Pendant la guerre russo-japonaise d’abord, où il gagna la croix de Saint-Georges et l’épée d’or ; pendant la guerre de Chine ensuite, la chance lui fut fidèle. Elle lui resta attachée au cours de la Grande Guerre. L’invulnérabilité du général Korniloff devint proverbiale parmi les soldats. « On snaït Kourinoié slovo (il connaît le mot de la poule), » disaient-ils ; ce qui est, parmi eux, une façon d’exprimer la foi d’un homme en son étoile. Dès le régiment, sa réputation prenait une ampleur et une saveur de légende. On citait des cas où il avait été miraculeusement épargné par la mort.

Un jour, pendant l’automne de 1915, étant déjà général, il entrait avec deux autres officiers dans un petit enclos précédant une église. Un shrapnell éclate à quelques pas, tuant l’officier qui le précédait et celui qui le suivait, sans qu’il en retirât une égratignure. Une autre fois, il se tenait debout, causant avec un soldat qui portait à la main sa gamelle pleine de « cacha » fumant.
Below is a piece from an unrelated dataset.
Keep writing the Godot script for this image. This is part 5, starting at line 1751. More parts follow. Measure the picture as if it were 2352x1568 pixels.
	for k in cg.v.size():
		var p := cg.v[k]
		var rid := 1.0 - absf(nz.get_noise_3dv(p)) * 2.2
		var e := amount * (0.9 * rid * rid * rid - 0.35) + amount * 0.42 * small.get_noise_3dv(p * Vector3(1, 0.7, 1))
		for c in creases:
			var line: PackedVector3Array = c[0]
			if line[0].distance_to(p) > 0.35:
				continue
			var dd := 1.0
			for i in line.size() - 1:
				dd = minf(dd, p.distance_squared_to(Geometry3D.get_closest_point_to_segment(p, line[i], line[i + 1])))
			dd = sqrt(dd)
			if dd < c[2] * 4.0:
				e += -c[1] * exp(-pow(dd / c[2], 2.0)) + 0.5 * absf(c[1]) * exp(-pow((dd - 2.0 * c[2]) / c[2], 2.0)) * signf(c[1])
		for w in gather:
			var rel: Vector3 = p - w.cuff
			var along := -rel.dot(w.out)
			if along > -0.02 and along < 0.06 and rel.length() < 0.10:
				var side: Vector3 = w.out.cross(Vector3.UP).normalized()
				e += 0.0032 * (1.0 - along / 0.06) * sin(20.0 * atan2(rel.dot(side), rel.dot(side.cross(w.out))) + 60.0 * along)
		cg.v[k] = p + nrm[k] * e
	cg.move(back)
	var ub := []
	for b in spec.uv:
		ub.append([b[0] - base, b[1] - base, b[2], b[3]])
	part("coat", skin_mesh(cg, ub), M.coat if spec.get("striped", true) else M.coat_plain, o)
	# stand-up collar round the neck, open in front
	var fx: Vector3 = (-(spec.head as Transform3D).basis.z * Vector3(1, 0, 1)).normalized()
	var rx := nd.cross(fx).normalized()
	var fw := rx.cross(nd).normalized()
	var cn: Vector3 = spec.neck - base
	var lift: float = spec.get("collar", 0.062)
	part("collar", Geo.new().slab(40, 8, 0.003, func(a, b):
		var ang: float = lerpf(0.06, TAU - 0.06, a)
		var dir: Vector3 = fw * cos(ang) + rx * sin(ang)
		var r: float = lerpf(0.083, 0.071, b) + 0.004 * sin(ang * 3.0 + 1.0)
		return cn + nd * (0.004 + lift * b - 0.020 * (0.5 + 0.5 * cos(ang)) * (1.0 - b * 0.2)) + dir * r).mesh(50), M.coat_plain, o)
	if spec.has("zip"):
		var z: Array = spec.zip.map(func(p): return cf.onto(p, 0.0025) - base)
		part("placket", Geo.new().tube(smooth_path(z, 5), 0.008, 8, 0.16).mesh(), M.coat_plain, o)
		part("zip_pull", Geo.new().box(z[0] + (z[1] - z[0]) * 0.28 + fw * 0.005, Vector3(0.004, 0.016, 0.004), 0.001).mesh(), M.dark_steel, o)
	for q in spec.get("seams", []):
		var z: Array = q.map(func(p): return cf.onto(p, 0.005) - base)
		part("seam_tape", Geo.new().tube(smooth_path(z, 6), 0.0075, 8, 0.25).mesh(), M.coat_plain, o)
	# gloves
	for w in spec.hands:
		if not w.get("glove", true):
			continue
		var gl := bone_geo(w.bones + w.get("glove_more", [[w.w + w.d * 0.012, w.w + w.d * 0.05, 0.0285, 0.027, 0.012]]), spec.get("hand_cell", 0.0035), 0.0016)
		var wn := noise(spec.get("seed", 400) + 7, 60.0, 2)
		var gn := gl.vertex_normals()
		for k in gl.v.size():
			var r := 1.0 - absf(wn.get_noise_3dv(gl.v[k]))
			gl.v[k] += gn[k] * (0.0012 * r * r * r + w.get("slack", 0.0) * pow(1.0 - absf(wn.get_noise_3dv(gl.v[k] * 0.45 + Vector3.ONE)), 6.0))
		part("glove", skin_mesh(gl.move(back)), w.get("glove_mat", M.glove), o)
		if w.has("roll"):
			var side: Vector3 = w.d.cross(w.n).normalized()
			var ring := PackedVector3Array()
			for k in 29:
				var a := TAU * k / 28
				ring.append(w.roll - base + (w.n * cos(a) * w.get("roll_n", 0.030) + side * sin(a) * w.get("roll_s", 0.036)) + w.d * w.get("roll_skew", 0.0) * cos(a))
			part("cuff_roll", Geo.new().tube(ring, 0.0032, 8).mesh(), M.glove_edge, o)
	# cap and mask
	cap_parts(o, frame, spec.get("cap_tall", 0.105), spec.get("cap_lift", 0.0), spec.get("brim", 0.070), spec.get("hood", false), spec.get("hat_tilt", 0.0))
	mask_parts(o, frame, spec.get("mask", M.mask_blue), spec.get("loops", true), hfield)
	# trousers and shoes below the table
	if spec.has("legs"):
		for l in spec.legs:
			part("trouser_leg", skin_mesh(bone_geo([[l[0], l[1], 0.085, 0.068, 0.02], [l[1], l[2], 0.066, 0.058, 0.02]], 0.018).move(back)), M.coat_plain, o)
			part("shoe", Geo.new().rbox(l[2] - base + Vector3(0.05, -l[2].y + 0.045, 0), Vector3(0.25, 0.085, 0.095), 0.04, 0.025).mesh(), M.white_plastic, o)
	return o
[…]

Un morceau de shrapnell tombe dans l’ustensile, en enlève le fond… Le soldat fixe silencieusement des yeux effarés sur son général.

— Eh bien ! mon ami, lui demande Korniloff avec le plus grand calme, qu’as-tu ? Est-ce que pour une telle bagatelle ton « cacha » serait perdu ?

Les officiers de son entourage disaient de lui qu’il ne se considérait vraiment sous le feu que si un obus éclatait sur son bureau, lui enlevait une assiette des mains ou tombait au beau i milieu de la soupe !

— Tout le reste n’est rien, disait-il, et ne vaut pas même d’être mentionné !

Aussi ses soldats l’avaient-ils surnommé le Héros sans Peur, le Cœur de Lion et, plus tard, lorsqu’il tomba entre les mains des Autrichiens, on parlait encore, dans les camps, de l’Aigle prisonnier dont on escomptait le retour.